SET EXERCISE → Everything from the first line of the data below through the line that contains "1.12, .1415, .03, 'ink_grey', .002, dx=.06)" should be written out exactly, please, and nothing more; the pictures stay out.

----- PROVIDED DATA -----

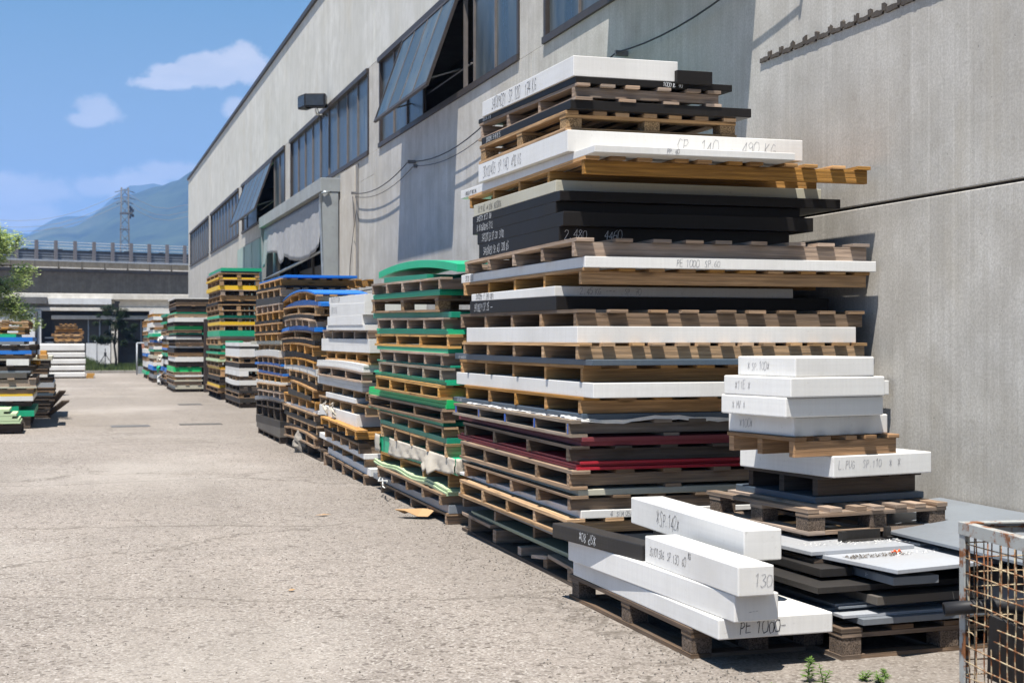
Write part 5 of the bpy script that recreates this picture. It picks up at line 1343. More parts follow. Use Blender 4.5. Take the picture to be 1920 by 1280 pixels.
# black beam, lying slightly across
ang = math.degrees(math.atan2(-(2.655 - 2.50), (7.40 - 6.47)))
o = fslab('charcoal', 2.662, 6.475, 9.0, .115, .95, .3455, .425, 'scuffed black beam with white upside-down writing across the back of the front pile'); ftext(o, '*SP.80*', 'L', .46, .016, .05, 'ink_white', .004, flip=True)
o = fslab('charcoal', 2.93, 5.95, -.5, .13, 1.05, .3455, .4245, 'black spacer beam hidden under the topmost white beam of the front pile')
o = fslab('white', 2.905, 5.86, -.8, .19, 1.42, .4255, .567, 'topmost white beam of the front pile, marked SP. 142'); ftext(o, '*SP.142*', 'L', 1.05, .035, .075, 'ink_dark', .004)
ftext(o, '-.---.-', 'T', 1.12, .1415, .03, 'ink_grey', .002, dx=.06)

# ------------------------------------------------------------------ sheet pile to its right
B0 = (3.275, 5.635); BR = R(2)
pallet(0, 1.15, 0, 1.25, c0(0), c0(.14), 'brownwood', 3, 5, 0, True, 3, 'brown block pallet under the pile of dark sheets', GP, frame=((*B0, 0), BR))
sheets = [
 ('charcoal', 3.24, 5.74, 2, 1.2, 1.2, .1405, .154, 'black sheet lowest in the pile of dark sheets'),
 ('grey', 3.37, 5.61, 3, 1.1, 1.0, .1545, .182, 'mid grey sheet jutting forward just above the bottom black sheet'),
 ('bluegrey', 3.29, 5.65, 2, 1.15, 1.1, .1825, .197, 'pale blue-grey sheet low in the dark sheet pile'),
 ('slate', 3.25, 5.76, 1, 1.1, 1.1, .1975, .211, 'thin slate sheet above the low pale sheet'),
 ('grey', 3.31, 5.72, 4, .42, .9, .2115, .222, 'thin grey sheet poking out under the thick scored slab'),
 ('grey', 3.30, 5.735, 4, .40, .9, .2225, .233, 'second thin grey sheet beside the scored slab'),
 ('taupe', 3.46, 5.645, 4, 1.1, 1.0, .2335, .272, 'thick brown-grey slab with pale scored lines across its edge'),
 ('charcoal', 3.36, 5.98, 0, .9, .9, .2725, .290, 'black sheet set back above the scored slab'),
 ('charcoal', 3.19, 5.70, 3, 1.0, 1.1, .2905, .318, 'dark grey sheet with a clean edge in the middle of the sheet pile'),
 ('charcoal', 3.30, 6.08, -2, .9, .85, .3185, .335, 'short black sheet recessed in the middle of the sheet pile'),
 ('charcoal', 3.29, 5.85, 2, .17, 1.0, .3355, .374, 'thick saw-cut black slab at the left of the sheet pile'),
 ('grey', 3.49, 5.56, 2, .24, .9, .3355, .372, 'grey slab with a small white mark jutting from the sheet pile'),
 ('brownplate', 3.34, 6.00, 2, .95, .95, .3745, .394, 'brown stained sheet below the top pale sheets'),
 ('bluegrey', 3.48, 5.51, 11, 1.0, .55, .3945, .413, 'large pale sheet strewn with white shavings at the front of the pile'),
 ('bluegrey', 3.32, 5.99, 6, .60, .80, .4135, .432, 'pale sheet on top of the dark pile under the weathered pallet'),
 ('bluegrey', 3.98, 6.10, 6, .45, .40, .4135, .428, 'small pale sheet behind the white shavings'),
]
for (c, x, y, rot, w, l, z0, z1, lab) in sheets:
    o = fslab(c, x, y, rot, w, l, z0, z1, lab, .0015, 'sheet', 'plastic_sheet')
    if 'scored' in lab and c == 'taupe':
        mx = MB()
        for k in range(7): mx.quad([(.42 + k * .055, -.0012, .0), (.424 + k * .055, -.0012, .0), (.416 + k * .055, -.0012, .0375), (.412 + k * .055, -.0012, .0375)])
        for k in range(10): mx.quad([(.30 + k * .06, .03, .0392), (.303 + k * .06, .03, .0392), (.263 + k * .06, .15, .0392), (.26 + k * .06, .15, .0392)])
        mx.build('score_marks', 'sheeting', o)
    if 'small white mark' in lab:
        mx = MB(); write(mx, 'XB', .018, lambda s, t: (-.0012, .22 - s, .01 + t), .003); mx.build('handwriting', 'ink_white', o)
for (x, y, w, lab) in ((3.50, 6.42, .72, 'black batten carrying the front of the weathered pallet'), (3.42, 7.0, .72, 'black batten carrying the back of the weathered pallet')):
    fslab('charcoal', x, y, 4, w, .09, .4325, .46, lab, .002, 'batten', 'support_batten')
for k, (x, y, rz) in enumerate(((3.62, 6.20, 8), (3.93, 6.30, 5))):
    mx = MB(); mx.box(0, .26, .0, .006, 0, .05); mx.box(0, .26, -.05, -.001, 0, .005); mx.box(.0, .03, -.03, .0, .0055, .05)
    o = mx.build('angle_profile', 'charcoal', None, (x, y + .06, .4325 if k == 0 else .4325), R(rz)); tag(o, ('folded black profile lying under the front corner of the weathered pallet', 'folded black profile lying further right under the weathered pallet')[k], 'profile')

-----

SOLUTION TO THIS TASK →
Write part 5 of the bpy script that recreates this picture. It picks up at line 1343. More parts follow. Use Blender 4.5. Take the picture to be 1920 by 1280 pixels.
# black beam, lying slightly across
ang = math.degrees(math.atan2(-(2.655 - 2.50), (7.40 - 6.47)))
o = fslab('charcoal', 2.662, 6.475, 9.0, .115, .95, .3455, .425, 'scuffed black beam with white upside-down writing across the back of the front pile'); ftext(o, '*SP.80*', 'L', .46, .016, .05, 'ink_white', .004, flip=True)
o = fslab('charcoal', 2.93, 5.95, -.5, .13, 1.05, .3455, .4245, 'black spacer beam hidden under the topmost white beam of the front pile')
o = fslab('white', 2.905, 5.86, -.8, .19, 1.42, .4255, .567, 'topmost white beam of the front pile, marked SP. 142'); ftext(o, '*SP.142*', 'L', 1.05, .035, .075, 'ink_dark', .004)
ftext(o, '-.---.-', 'T', 1.12, .1415, .03, 'ink_grey', .002, dx=.06)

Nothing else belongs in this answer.